Rates updated 2026-05-25

Sources and further reading

Meralco, "Lower Residential Rates for May 2026," the company advisory that gives the May 2026 residential all-in rate of approximately PHP 14.33 per kWh (as of 2026-05-25): https://company.meralco.com.ph/. The rate is revised monthly, so check the latest advisory on the Meralco site for the current figure.

GMA News (https://www.gmanetwork.com/) and the Philippine News Agency (https://www.pna.gov.ph/), both reporting the May 2026 Meralco residential rate adjustment (as of 2026-05-25), useful as independent confirmation of the monthly figure.

Meralco, "Breakdown of Charges" (https://meralco.com.ph/), which explains how the residential bill is composed and that billing is largely volumetric per kWh (as of 2026-05-25).

Meralco Peak/Off-Peak (POP) program page (https://meralco.com.ph/residential/electric-service/peakoff-peak), which sets out the off-peak rate concept and the high-consumption eligibility, and confirms there is no separate EV-specific rate (as of 2026-05-30).

Top Gear Philippines (https://www.topgear.com.ph/), for a home versus public charging cost comparison that supports the qualitative point that home charging is materially cheaper than public DC fast charging (as of 2026-05-30). Note: this guide uses the official Meralco advisory for the home rate rather than any home figure quoted in this comparison, because the Meralco advisory is the authoritative monthly source.

Frequently asked questions

How much does it cost to charge an EV at home in the Philippines?
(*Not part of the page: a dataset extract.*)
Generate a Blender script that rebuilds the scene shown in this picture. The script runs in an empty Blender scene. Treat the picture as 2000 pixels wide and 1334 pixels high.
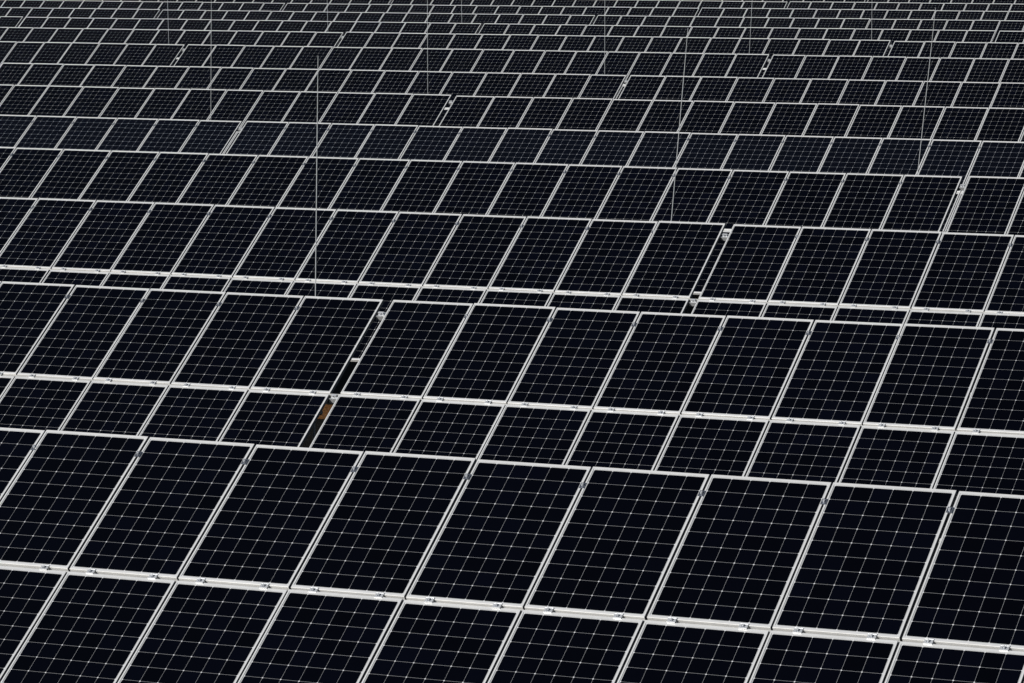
import bpy, bmesh, math, random
from mathutils import Matrix, Vector
random.seed(7)
S=bpy.context.scene; COL=S.collection
# ------------------------------------------------------------ site layout (metres)
TOPZ=2.62; CAMH=4.56947; Y0=27.28917; P=10.7532; BE=0.59549; L=1.64183
XG=-18.8076; T=19.33673; G=0.11088; NP=19; W=(T-G)/NP
DZ=[.05819,.04839,.05559,-.00824,-.12878,-.10555,-.09085,.03588,.06577,.03522,.0198,.01458]
DX=[0.0,.02662,.01716,.03867,.06081,-.10212,-.08728,-.09362,-.03194,.10267,-.01049,.07953]
NROWS=19
def dz(n): return DZ[n] if n<len(DZ) else 0.0
def dx(n): return DX[n] if n<len(DX) else 0.0
# ------------------------------------------------------------ camera
FPX=7355.0; TH=.11749; PS=-.42555; RO=-.00101
ct,st,cp,sp=math.cos(TH),math.sin(TH),math.cos(PS),math.sin(PS)
Fw=Vector((sp*ct,cp*ct,-st)); R=Vector((cp,-sp,0)); U=R.cross(Fw)
R2=R*math.cos(RO)+U*math.sin(RO); U2=-R*math.sin(RO)+U*math.cos(RO)
CAMP=Vector((0,0,TOPZ+CAMH))
cam=bpy.data.cameras.new("camera"); co=bpy.data.objects.new("camera",cam); COL.objects.link(co)
m=Matrix((R2,U2,-Fw)).transposed().to_4x4(); m.translation=CAMP; co.matrix_world=m
cam.sensor_width=36; cam.lens=36*FPX/2000; cam.clip_start=.5; cam.clip_end=5000
S.camera=co
def proj(v):
    d=Vector(v)-CAMP; z=d.dot(Fw)
    return 1000+FPX*d.dot(R2)/z, 667-FPX*d.dot(U2)/z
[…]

It depends on your car's battery size, how much charge you add, and your electricity rate. On the Meralco residential all-in rate, which was approximately PHP 14.33 per kWh as of 2026-05-25 (Meralco "Lower Residential Rates for May 2026," company.meralco.com.ph), home charging in the Philippines is far cheaper than fueling a comparable petrol car. Because that rate is adjusted monthly, treat it as a snapshot and check your own latest Meralco bill. For a peso figure tailored to your exact car and the charge you add, use the rate tables on this page and the charging cost calculator at /ph rather than a single quoted total.

Is there a special Meralco EV charging rate?

No. There is no Meralco EV-specific time-of-use tariff or dedicated EV charging rate. The only relevant program is the general residential Peak/Off-Peak (POP) scheme, which offers a lower off-peak rate but is aimed at high-consumption households (around 500 kWh per month or more) and is not designed specifically for EV owners (Meralco Peak/Off-Peak page, meralco.com.ph/residential/electric-service/peakoff-peak, as of 2026-05-30). For most owners, home charging is billed on the normal residential all-in rate, so budget on that and treat POP as a possible saving only if your household already fits its profile.

Is home charging cheaper than public charging?

Yes, materially so. Home charging runs on the Meralco residential all-in rate, while public DC fast charging runs much higher per kWh because it covers high-power hardware and operator margin (Meralco residential rate versus published public-charging rates, and a Top Gear Philippines cost comparison, topgear.com.ph, as of 2026-05-30). For everyday driving, the most economical habit is to make home your primary charging source and use public DC only when traveling. The rate tables on this page show the actual home versus public figures side by side, and the calculator at /ph works out the cost for your own car and tariff.